Michele LeTourneau
Northern News Services
It's all the rage. The "venue wedding" is the latest trend in marriage.
So trendy, in fact, that in most large cities they have Wedding Barns and Wedding Palaces, a virtual bridal buffet, a cornucopia of consumerism, the one-stop wedding shop.
Here in Yellowknife, we haven't reached those dizzying heights. But we do have tasteful versions of the venue wedding, taking to heart the essential reason for its existence: a wedding and the ensuing reception take a lot of planning and hard work.
These are the five elements involved:
Determining the size of your wedding budget. A budget will help make all your other decisions easier.
Deciding if you want to provide your own food or caterer.
Choosing a wedding theme. This can range from traditional to Victorian to Country/Western.
Figuring out if you want your wedding and reception at the same location. If you marry in a church, for example, the reception will take place elsewhere. Or you can opt to be wed at the same location as the reception.

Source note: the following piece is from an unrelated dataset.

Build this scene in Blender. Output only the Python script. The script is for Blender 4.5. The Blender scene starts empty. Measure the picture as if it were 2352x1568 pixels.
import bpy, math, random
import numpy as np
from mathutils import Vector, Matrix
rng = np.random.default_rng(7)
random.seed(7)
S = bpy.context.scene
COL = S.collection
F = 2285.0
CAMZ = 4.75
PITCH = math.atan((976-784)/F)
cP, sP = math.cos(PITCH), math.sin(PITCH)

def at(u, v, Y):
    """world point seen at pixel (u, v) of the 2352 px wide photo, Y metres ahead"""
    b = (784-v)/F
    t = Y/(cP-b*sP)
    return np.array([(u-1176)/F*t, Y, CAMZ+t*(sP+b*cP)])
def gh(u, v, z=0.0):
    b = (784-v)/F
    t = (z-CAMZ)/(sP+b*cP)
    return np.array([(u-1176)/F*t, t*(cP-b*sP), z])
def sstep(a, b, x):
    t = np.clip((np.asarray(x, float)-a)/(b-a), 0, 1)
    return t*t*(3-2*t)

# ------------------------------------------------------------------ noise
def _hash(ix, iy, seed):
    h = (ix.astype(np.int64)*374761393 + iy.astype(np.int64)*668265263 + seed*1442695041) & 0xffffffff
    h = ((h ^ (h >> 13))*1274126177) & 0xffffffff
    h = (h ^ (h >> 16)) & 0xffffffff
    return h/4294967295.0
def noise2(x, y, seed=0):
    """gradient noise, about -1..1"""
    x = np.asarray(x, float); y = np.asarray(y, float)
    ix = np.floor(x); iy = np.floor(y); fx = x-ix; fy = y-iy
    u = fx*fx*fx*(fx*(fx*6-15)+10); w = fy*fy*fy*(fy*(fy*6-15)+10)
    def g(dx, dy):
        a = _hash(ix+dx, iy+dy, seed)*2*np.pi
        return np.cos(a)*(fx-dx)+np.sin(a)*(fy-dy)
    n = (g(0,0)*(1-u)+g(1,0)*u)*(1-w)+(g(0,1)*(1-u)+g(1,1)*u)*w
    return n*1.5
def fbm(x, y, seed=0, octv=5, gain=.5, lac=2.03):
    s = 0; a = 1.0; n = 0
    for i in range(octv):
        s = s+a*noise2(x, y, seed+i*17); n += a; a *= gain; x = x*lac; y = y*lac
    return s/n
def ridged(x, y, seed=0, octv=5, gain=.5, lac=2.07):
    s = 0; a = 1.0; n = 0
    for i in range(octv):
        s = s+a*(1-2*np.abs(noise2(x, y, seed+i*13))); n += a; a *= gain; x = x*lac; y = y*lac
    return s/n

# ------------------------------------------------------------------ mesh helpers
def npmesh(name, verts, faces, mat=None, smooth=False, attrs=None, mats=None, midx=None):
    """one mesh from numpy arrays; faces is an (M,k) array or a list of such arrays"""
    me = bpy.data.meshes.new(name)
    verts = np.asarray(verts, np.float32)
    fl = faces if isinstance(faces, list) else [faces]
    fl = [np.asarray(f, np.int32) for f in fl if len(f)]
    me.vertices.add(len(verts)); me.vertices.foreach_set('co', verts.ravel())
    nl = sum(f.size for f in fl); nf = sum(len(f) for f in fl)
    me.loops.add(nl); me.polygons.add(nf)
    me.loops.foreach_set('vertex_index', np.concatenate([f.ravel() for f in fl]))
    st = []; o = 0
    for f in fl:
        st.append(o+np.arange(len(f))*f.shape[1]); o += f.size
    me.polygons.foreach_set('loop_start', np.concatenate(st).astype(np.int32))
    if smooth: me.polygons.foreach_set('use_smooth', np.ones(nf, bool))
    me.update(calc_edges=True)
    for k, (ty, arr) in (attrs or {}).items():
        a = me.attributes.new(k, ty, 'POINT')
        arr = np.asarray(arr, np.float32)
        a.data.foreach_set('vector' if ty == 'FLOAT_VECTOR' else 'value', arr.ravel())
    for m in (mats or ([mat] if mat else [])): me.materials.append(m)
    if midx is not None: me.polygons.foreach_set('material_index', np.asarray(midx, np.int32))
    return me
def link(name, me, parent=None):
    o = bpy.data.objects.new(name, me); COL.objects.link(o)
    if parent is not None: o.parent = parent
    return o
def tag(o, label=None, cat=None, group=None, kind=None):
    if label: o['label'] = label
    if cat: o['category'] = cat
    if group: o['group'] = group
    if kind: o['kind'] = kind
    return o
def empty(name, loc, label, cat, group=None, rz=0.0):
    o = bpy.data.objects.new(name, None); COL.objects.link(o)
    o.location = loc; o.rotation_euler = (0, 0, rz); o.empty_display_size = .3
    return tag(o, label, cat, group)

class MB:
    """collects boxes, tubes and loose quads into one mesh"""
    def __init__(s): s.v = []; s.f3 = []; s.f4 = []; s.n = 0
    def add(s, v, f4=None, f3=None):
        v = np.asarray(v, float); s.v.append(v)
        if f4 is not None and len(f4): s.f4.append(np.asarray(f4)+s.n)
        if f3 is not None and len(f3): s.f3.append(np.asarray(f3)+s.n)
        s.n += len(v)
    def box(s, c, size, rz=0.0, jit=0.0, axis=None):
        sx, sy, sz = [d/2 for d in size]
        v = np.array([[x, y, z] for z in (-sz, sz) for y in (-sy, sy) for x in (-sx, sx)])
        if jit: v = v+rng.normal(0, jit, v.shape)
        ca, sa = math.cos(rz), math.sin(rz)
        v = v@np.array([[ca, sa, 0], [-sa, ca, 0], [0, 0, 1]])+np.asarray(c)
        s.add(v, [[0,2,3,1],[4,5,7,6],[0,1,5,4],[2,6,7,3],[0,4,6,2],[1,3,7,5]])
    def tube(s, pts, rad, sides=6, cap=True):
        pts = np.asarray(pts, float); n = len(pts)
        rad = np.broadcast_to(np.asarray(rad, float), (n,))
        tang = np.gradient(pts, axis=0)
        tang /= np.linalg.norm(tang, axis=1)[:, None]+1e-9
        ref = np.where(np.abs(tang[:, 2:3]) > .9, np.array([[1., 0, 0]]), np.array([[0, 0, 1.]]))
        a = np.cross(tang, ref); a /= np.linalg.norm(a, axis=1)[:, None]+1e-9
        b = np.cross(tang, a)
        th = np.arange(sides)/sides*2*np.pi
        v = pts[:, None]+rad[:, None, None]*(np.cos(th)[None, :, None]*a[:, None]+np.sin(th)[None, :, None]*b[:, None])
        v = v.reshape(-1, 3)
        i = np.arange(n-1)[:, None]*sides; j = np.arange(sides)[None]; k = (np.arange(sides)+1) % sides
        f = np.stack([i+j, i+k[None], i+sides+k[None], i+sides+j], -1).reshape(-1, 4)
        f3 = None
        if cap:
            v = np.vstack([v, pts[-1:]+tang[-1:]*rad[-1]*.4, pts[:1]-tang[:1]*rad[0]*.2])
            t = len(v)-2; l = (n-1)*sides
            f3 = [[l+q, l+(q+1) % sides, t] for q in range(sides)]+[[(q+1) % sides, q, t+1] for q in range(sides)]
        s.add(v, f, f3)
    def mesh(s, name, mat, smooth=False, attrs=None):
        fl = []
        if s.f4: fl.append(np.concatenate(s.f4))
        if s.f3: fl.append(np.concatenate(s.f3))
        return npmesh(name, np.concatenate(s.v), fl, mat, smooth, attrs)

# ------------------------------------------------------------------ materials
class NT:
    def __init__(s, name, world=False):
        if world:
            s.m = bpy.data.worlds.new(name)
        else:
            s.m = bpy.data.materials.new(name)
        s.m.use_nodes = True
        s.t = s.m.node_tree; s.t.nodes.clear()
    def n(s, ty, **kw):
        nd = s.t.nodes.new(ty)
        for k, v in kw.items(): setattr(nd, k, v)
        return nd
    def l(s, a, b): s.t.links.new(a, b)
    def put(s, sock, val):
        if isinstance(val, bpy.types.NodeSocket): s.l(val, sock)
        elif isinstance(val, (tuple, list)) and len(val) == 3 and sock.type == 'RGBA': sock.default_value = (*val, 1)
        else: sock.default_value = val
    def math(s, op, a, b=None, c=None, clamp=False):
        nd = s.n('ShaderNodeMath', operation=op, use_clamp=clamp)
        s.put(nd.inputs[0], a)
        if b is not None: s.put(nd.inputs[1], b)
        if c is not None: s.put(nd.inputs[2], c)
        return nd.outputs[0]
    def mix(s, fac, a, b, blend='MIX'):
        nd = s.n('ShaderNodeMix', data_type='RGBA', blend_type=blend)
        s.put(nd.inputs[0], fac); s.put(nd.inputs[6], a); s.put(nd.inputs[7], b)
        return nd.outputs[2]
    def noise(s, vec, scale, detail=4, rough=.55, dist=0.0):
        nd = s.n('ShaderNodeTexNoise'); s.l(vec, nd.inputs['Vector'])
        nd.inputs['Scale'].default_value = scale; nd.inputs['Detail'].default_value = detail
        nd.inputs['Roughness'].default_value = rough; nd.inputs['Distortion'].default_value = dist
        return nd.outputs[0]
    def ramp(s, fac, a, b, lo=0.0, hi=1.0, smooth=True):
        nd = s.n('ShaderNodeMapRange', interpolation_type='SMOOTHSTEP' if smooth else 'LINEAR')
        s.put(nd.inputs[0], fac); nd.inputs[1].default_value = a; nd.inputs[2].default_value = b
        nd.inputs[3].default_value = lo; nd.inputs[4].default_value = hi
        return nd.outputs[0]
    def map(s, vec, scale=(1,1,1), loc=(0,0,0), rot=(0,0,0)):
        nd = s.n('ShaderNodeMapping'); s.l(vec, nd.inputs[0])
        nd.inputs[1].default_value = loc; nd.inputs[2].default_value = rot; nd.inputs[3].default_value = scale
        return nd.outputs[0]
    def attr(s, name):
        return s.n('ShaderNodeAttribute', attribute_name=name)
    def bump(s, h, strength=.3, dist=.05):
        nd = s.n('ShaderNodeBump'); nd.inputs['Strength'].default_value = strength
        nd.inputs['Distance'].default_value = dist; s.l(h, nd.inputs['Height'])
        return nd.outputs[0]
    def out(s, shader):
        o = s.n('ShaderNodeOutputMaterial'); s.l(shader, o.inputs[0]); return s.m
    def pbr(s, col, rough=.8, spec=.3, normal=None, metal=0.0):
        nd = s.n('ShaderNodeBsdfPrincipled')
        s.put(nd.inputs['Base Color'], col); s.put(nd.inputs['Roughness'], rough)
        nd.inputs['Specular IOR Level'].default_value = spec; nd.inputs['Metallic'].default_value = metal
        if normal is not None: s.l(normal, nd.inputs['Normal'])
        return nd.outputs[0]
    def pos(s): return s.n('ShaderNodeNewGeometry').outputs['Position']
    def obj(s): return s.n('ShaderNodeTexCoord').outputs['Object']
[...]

Settling on the type of wedding you want. This decision involves thinking of the site. Do you want to be married on a beach, on an island, at an historic site or in a decorated banquet hall?
At the Yellowknife Inn, getting what you want is as easy as a talk with Dave Earle, the catering manager and resident wedding expert for more than a year. He will quickly prove that this is indeed your day, and you can have just about anything your heart desires.
"The Yellowknife Inn can and will accommodate any requests. If it is possible to do, we will do it," says food and beverage manager Barbara Bird, on behalf of Earle.
"We could do barbecue weddings and outdoor weddings at Fred Henne Park. If they needed a tent, we'd find a tent."
It's at this point all the little details involved in the event-of-a-lifetime become evident.
"People might say, 'I want a wedding, and I want to spend no more than this. What can you do?' Or they'll come in and they'll say 'I have no clue what I'm doing. Help me.'" explains Bird.
The first step at the Yk Inn, as with Our Place Family Dining Room, is to lead the couple through a wedding planning consultation.
"I'd be asking questions: How many people? How many women? How many kids? How many men? Do you have a budget? Do you want to go very formal, casual, semi-casual, extremely formal? Is it truly your day? Or do you want to please everybody in terms of the food? Or this is your day, and you should eat what you like..." reels off Family Place's Carlos Gonzalez.
"There are another 15 or 20 questions as a preamble...so we get a sense of what the people are looking for, what they're about and where they want to go."
Both Earle and Gonzalez understand that there are as many reception possibilities as there are couples. Their job is to tailor the event to fit you.
"We just did a wedding. It was a private function for over 200 people up on the fourth floor of the Air Tindi (building). All the food, all the preparation, everything," says Bird.
As an example of the limitless possibilities of location, Gonzalez says that "the reception can be here at Our Place dining room. We do receptions at the curling club, the ski club. We do receptions in the summer time out on Mackenzie Island right in the middle of nowhere.
"We supply everything. The guests don't have to think about anything. Everything is looked after. Everything means from pick up of guests to transportation out by boat, co-ordination, the whole shebang."
Therein lies the appeal of the venue wedding. They do everything. You consult, decide and then have the time of your life.
"We can do weddings big or small," says Bird.
"There is no limit."
In hotel, 120 can be accommodated. Outside the walls of the hotel, it's whatever the space can bear, Bird says.
One benefit with the Yk Inn is that the bride and groom can have a room there, and so can out-of-town family and guests, with every little detail prior to retiring for the night overseen by the Inn.
Finally, as Gonzalez points out:
"The bottom line is really if you have some discretional funds. We can get from Edmonton things not available here, even gold-plated silverware."
"Very seldom does the bride and groom have to worry about things, and I think that's the key to it," notes Bird.
If the venue wedding doesn't pull on your heart strings, both places will cater even the most intimate affair in your own home.